Photoshop offers several blur tools including Surface Blur in versions CS2 and up. On lower intensity, it blurs only the larger elements such as homogeneous areas, while preserving finer details. It works quite the opposite way to Dust & Scratches, which starts blurring on smaller things. Now, however, it’s not small things we want to get rid of, but melt the unexpected reflection of a chrome surface into its environment.

Load the photo in Photoshop

The photo’s ready, but wait! In one corner, the photographer’s mirror image shows on the shiny chrome surface. We quickly need to do something about it, since the photo was not intended to be a self-portrait.

An important selection

Make sure to first select the part to be blurred, and you might want to make its edges feathered.

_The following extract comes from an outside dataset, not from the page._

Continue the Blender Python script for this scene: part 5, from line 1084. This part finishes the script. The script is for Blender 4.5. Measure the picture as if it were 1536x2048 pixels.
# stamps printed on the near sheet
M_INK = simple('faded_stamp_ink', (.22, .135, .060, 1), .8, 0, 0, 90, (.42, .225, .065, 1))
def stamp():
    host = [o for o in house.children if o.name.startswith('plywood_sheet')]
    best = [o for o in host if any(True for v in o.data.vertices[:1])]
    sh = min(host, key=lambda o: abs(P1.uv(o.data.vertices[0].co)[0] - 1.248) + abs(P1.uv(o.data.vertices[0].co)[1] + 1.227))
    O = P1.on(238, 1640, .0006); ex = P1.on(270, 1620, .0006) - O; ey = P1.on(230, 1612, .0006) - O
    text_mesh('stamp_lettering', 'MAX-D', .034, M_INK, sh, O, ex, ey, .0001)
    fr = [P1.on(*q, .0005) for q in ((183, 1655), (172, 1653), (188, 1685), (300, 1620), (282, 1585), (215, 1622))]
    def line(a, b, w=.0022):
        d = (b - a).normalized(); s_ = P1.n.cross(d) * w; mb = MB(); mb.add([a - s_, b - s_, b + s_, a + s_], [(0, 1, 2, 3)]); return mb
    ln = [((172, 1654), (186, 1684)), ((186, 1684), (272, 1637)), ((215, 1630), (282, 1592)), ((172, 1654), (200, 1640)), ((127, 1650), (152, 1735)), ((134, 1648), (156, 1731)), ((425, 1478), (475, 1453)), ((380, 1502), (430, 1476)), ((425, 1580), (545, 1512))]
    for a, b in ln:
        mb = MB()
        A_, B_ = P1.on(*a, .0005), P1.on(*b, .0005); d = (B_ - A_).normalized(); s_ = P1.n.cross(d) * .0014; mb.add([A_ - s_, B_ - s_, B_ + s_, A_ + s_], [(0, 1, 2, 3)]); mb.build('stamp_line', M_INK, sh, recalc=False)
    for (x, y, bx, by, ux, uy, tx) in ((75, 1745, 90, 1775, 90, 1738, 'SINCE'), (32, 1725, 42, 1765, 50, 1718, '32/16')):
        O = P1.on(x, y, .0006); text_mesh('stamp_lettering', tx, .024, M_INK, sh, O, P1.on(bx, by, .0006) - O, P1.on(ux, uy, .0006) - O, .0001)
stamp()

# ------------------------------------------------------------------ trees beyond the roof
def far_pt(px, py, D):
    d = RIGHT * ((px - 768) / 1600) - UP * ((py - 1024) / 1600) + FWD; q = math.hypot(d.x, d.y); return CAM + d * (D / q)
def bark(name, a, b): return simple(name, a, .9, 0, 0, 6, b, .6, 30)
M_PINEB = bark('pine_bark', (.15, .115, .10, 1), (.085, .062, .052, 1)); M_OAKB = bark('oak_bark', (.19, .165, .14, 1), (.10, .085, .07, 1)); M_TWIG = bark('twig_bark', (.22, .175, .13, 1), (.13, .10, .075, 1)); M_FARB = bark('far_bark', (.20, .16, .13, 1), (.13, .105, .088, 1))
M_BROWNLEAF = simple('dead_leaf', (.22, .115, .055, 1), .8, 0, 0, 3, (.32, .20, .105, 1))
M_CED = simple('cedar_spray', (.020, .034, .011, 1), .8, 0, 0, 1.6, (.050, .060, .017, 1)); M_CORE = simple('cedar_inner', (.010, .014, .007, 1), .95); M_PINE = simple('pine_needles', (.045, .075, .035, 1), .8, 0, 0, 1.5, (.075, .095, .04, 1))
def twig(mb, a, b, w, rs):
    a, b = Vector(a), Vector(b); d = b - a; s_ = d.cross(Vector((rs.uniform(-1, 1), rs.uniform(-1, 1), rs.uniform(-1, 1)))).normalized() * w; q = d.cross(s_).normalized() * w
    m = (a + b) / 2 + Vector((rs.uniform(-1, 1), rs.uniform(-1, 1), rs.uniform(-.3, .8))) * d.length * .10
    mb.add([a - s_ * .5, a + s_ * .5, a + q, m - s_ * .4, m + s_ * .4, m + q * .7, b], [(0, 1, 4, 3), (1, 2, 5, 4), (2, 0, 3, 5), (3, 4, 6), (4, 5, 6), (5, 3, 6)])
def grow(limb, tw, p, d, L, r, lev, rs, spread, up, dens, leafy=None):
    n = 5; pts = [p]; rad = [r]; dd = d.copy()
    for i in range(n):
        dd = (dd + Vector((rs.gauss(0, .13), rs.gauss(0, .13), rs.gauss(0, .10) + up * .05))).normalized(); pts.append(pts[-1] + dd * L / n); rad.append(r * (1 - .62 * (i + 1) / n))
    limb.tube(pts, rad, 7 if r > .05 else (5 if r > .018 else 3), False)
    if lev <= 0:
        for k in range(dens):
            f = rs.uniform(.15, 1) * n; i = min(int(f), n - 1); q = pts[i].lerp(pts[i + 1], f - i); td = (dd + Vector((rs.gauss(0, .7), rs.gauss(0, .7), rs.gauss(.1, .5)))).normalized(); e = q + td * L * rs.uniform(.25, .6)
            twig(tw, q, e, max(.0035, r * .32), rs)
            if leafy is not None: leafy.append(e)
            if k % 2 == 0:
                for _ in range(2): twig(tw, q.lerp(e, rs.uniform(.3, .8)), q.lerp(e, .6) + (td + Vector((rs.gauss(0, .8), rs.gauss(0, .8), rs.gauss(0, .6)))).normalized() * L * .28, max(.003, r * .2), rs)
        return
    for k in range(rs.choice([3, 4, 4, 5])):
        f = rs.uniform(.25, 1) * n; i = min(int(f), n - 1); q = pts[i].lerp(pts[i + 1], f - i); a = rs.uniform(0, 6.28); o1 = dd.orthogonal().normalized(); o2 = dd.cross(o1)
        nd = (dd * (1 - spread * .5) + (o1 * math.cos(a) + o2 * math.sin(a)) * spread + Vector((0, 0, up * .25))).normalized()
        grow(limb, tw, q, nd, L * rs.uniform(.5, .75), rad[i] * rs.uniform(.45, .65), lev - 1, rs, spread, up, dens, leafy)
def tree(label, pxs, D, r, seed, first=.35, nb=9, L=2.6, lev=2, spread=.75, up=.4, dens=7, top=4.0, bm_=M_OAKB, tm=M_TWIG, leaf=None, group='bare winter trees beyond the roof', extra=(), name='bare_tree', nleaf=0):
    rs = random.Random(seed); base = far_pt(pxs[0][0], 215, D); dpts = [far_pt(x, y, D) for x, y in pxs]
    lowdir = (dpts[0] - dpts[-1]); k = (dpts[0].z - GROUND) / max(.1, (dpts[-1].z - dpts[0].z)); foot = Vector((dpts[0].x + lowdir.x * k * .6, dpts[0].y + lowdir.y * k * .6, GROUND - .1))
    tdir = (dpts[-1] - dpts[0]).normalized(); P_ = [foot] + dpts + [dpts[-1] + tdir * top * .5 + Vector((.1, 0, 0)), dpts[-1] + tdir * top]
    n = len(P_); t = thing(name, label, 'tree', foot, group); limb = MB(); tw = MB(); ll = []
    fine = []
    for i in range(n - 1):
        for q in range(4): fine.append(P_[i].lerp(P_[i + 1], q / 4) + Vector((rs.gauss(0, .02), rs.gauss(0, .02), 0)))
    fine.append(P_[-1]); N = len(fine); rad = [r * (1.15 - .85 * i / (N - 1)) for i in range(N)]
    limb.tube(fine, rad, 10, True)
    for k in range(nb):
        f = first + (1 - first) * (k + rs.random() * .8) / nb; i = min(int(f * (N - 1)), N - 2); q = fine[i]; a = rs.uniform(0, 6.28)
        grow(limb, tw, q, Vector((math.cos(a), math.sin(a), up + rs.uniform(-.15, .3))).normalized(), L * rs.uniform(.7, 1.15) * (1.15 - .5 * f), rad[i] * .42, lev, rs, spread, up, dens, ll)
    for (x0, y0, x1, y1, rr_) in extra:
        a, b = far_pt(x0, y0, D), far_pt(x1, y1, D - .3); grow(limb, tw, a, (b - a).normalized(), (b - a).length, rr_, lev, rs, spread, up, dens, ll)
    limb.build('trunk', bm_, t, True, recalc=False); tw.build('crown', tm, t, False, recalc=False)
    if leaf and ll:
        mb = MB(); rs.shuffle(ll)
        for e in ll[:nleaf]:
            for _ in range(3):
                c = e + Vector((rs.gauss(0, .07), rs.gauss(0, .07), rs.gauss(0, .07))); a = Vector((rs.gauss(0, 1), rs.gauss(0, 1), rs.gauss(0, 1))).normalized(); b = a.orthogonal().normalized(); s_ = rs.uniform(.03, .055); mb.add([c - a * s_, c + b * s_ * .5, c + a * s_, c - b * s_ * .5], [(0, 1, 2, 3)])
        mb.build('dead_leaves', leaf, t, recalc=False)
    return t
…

This time the work area is round, so we used the Elliptical Marquee Tool for selection. Right-click inside the selection and click Feather in the context menu. We specified a 10-pixel depth for the gradient selection edges. This way it will fit better into the original environment.

Unrecognizable

We used Filter/Blur/Surface Blur to blur the reflection.

First, set Threshold (this time to the maximum value), then specify Radius. Increase the latter in small steps until the reflection is not recognizable anymore. You don’t need to use a high value to blur the surface completely since it would lose its metallic feel.

Realistic chrome

The chrome surface doesn’t look natural yet. Perhaps if we made it a bit lighter and gave it more contrast.

Select Image/Adjustments/Brightness/Contrast, and set high Brightness and Contrast values.

A bit too colorful

The metallic surface is almost OK, but the colors are still too intense inside the changed area. Select Hue/Saturation from the previously mentioned menu to fade the colors. Drag the Saturation slider to the left to do so. This time we used a value of -70.

Make sure to keep it above -100 since that would mean all colors gone. Just decrease it so that saturation in the modified part gets in harmony with its surroundings.

Mirror, mirror

This was a procedure for making an unimportant part of the photo vanish.

Due to the blurring, the mirror image is gone, but a reflective-looking chrome surface remains, and after all, this was our goal.